23. April 2012

Wartepflicht eines Linksabbiegers auch gegenüber Rotlichtfahrer?

Entscheidungsrelevante Normen: §§ 9 Abs. 3, 37 Abs. 2 StVO, 7 Abs. 1, 17 Abs. 1-3, 18 StVG

Dem OLG Frankfurt lag ein Verkehrsunfall mit folgendem Unfallhergang zur Entscheidung vor:

Der Unfall ereignete sich an einer Kreuzung. Der Kläger wollte dort nach links abbiegen und hatte somit grundsätzlich den entgegenkommenden Fahrzeugen Vorfahrt zu gewähren. Der herannahende Beklagte war allerdings bei Rot in die Kreuzung eingefahren und kollidierte mit dem gerade nach links abbiegenden Fahrzeug des Klägers. Die Gerichte hatten nunmehr die Schuldfrage zu klären. Das OLG Frankfurt entschied mit Urteil vom 05.04.2011 wie folgt:

Das Landgericht Darmstadt hatte in der Vorinstanz die Ansicht vertreten, dass die Wartepflicht eines Linksabbiegers auch dann gegenüber entgegenkommenden Fahrzeugen besteht, wenn diese verbotswidrig bei Rot über die Kreuzung fahren.
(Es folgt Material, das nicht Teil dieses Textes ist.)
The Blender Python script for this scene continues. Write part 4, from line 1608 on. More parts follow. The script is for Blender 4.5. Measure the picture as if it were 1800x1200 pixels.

Es sei deswegen unerheblich, dass der Beklagte bei Rot gefahren sei. Als Begründung führte das LG an, der Kläger könne sich schon deswegen nicht auf die Ampelregelung berufen, weil er diese zum Unfallzeitpunkt nicht habe einsehen können. Es gelte für ihn insoweit keine Ampelregelung, weil er nicht die Phase der für den Gegenverkehr maßgeblichen Lichtzeichenanlage erkennen könne.

Dieser recht einseitigen Auffassung hat das OLG Frankfurt eine Absage erteilt.

Nach der Entscheidung des OLG trifft den bei Rot gefahrenen Beklagten eine hälftige Mitschuld an dem Unfall. Der Rotlichtverstoß (§ 37 Abs. 2 StVO) wiege genau so schwer, wie der Verstoß gegen das Gebot den Gegenverkehr beim Linksabbiegen durchlassen zu müssen (§ 9 Abs. 3 StVO). Das Gericht kam daher zu einer 50/50 Quotelung, d.h. im Ergebnis hatten beiden Parteien die Kosten des Unfalls und der Rechtsverfolgung je zu 50% zu tragen.